Yeah...no kidding. Lightning strikes. Indeed this is the title of chapter 13: Lightening. Lightening here represents awareness. To develop self awareness, one must entire the dark cave of contemplation and introspection. It is a stormy place filled with fear and hope. It is yet another instance of Quran bi'l Quran in which the Quran is circling back and developing its own internal narrative. This sura began with the cosmos, heaven and earth, balance, rhythm, order. The cosmos is ordered this way, so must be our souls. Order. Keep hanging on to that point. Order. Order. Order as in a design, order as in a plan of action. Order as in a direct order.


13: 14 then says that "to God alone is the supplication of truth." In other words, contemplate then pray. Meaningful spiritual growth in a Quran sense is always contemplative. Next comes 13: 15. This verse is one of the Sajda Tilawat Ayahs in the Quran. A Sajda Tilawat is a verse that begins with a little sajdah marker and is mandatory to prostrate after reading it. Contemplate. Act. But the best of actions is always prayer. Pray. Submit. Humble yourself. NOW. Don't wait.


And finally, we arrive at those five "Quls." Here the first four "quls" make up three rhetorical questions. The last is the answer to those same questions. Who is the Lord of the heavens and the earth? Have you taken, apart from Him, any other protectors? Are the blind equal to those who see?

Answer: God is the Creator of all things, and He is the One, al-Qahhar.

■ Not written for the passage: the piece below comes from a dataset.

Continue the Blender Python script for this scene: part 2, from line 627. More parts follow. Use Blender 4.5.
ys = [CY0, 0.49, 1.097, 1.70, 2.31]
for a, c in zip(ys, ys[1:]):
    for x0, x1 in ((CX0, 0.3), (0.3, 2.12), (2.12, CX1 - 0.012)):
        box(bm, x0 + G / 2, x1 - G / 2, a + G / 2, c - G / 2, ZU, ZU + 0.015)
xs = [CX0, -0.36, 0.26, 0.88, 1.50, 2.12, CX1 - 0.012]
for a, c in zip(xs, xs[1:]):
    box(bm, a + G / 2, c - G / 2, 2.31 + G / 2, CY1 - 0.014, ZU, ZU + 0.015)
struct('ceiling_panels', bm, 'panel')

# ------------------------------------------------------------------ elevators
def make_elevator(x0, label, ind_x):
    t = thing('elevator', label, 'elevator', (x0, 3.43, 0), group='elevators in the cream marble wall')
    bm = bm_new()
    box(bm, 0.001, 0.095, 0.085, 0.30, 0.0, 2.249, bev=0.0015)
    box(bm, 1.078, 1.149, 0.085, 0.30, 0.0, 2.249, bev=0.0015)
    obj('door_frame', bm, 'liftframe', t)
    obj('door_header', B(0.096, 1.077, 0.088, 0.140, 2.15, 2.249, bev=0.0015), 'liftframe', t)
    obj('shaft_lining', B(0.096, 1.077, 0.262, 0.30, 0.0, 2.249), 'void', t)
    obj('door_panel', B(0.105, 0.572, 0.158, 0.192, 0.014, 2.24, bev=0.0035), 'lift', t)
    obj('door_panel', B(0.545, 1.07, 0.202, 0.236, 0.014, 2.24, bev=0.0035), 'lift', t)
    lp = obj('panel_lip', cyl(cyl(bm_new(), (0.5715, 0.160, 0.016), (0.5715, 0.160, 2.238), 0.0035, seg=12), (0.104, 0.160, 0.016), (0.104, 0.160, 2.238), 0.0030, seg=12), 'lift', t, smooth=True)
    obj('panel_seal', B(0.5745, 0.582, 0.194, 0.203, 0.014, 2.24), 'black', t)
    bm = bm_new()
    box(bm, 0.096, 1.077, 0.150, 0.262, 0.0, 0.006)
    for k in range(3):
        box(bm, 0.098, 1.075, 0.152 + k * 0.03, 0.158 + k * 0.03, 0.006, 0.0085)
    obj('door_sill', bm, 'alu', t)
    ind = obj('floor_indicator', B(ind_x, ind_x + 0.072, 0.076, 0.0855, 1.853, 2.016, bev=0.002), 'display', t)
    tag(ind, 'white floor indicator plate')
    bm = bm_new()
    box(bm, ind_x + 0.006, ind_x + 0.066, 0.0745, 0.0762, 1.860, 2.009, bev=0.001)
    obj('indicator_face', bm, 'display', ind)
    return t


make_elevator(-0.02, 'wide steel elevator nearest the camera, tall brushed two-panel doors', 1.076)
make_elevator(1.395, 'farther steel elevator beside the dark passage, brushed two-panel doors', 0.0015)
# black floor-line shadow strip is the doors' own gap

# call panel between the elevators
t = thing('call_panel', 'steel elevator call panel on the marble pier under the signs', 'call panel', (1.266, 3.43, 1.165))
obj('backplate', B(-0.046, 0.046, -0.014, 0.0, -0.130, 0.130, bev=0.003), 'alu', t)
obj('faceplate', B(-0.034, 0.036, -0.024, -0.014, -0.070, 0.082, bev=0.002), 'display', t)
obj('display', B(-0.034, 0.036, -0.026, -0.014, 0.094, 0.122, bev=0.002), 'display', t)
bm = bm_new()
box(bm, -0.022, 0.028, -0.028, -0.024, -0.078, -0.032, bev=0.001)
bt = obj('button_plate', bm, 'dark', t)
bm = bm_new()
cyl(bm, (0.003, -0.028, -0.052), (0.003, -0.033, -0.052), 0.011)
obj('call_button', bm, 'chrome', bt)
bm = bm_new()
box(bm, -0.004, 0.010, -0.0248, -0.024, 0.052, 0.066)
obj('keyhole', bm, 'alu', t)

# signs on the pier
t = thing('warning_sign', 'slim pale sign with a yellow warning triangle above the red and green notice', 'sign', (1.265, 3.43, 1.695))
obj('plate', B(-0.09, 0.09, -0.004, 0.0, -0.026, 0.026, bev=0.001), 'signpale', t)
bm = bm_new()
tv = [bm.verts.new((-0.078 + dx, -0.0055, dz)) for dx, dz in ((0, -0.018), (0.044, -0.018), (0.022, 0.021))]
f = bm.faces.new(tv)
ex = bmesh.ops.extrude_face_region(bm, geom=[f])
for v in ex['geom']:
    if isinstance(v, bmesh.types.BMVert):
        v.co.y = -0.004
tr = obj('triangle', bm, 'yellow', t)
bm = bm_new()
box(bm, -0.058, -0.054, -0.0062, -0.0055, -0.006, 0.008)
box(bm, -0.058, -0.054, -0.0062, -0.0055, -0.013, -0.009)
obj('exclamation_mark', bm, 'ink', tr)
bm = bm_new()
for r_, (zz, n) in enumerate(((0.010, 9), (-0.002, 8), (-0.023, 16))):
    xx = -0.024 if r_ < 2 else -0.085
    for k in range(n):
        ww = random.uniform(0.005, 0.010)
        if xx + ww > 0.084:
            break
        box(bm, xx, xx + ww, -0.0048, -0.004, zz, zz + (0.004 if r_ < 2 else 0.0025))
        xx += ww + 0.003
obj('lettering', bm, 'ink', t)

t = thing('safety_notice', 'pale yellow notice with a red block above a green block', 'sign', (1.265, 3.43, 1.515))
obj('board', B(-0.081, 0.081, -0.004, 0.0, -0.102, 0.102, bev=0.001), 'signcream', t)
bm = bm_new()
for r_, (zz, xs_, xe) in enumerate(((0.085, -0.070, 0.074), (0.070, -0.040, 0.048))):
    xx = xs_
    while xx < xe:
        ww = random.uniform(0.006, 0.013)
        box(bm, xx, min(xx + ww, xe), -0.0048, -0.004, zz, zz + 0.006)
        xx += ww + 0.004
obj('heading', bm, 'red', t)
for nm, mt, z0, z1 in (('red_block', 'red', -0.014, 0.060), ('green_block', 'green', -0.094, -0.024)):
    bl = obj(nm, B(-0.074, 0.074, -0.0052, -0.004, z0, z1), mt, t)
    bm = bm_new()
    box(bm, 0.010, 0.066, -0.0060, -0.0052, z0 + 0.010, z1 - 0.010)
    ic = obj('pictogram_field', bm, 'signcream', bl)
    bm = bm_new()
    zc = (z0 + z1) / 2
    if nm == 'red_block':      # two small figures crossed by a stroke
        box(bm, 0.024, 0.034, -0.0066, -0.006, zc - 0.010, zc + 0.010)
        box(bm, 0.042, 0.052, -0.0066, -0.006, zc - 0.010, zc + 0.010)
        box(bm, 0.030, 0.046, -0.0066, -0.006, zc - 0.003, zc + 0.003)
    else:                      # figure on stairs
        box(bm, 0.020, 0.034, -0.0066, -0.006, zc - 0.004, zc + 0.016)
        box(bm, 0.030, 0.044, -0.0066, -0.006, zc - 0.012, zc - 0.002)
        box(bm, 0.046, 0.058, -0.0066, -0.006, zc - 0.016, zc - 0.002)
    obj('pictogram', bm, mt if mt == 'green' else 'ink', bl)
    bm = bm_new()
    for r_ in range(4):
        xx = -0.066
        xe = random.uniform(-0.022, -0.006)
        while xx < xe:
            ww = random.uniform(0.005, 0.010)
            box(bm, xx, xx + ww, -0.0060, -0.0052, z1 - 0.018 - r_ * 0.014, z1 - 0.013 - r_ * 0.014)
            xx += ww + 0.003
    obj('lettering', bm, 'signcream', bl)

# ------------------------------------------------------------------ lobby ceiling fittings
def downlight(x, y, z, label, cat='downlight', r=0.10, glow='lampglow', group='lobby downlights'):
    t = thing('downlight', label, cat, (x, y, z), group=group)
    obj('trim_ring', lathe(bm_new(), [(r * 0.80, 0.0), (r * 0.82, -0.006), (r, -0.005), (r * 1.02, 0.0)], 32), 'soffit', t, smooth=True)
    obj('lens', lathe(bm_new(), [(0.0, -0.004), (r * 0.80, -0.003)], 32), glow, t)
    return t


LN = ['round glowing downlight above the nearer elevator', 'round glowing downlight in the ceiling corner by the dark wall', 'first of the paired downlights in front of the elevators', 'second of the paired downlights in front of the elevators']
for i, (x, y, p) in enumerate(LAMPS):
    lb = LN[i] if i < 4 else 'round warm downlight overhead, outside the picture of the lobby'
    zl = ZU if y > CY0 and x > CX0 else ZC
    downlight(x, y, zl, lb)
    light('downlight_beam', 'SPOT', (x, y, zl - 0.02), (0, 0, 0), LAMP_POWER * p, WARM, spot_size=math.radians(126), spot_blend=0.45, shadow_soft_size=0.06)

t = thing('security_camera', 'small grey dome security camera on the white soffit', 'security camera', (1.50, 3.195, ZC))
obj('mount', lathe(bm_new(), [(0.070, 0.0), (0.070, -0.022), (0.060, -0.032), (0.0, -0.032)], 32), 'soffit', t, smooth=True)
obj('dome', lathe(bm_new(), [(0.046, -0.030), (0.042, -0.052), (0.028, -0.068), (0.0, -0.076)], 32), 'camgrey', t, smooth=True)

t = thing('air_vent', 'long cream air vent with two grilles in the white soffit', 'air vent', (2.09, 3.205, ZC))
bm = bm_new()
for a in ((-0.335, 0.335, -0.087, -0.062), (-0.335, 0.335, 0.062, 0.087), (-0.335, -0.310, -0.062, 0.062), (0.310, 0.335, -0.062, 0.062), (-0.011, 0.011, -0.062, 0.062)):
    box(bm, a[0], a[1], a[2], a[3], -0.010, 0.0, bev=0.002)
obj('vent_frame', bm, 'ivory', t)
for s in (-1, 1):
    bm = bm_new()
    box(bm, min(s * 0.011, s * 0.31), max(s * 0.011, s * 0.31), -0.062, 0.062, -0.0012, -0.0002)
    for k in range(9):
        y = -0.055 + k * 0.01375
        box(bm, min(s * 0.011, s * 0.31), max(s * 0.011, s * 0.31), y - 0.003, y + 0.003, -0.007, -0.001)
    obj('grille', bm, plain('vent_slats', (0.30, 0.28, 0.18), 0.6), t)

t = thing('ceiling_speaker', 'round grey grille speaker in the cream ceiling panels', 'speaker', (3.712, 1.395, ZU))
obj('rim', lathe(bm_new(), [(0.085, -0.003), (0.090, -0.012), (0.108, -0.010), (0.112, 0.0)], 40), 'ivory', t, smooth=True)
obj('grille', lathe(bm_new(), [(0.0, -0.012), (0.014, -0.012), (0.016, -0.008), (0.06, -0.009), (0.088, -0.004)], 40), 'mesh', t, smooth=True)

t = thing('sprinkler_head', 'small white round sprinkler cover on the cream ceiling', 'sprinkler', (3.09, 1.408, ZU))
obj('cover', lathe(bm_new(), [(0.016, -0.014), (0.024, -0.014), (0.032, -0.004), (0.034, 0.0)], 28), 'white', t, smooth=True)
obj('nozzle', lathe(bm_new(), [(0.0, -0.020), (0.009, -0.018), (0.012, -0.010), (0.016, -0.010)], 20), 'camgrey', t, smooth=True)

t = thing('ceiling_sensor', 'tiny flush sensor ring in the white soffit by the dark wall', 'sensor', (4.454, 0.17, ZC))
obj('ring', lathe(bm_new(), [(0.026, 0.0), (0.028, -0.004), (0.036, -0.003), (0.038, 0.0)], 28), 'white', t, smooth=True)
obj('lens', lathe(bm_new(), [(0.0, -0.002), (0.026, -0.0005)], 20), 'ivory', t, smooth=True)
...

Here again, my mind was blown. The study Quran translates al-Qahhar as "the Paramount," but I think in this context, it is better to say, "the Prevailing."


Conclusion: heart work is the only solution to maintaining balance within and without. And the only way to do that is to realize that source matters. One's source for truth and sustenance cannot come from things that are fleeting and relative, like the various paradigms of politics or theory that generally shape our lives--especially those of us who are academically or professionally inclined. Identity should be spiritually based. Identity should come from contemplation. Prayer. Contemplative prayer.

Shortly after 13: 16, the Quran mentions a fuller plan of action: patience, prayer, charity (openly or secretly), and the repelling of harm and injustice. But none of that is possible with out contemplation. Contemplation is always the first course of action.


This course of action (think, pray, do--NOW) and these principles will inform my identity, my healing, my way of interacting with the world at large. Not some else's ideas. Not someone else's understanding of what it is to be a Muslim or a woman or a Sunni, a Sufi, hell, even a feminist or a what have you. Vertical identity first. Quran bil Quran. No other paradigm is as complete. The horizontal cannot be rectified if we don't align ourselves with the vertical. Which, like lightening, needn't be perfect to be vertical. Lightning is beautiful because it is jagged and wild and raw...but yes, vertical, connecting heaven to earth, earth to heaven.

Wa Allahu alim.


Ya al-Qahhar. Help us all prevail. And remember that our spiritual rectification is like the lightening bolt. It isn't meant to be perfect or clean or easy. But wow does it have power and wow, can it light the way.